What We Learned About Learning
Yes, what you learn about learning is usually more important than what you learned in the first place. That’s because not every piece of knowledge or data will be relevant to what you want to do in life, and when it comes to data points and, yes sometimes knowledge, things change. So it’s not the what was learned that is the most important thing but the takeaway that the learner has from learning it. Every time I hear something along these lines, I think of the old saying about feeding a man a fish and you’ll feed him for a day, but teach him to fish, and you’ll feed him for a lifetime. Similarly, if students can learn ABOUT learning, then they will be capable of eventually taking charge of their own education and adding more knowledge. This is what creates a lifelong learner. MOOCs are all about teaching a specific skill set. They come up well short of actually teaching students how to learn because that’s not what they’re designed to do.
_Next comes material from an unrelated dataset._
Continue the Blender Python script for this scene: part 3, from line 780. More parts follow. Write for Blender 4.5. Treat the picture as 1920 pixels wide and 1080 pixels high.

So Does This Mean MOOCs Are Doomed?
Not in the slightest. The MOOC is here to stay, and it’s a wonderful addition that could very well help educate more students and drive prices of a college education downward. But just like eBooks will never mean an end to print books, a MOOC will never mean an end to college. It will prove to be a valuable tool in preparing future generations for the world of the 21st Century and beyond, but it will never be able to replace the drive and determination of a good teacher working one-on-one with a student. And I hope that’s something we can all find pleasing.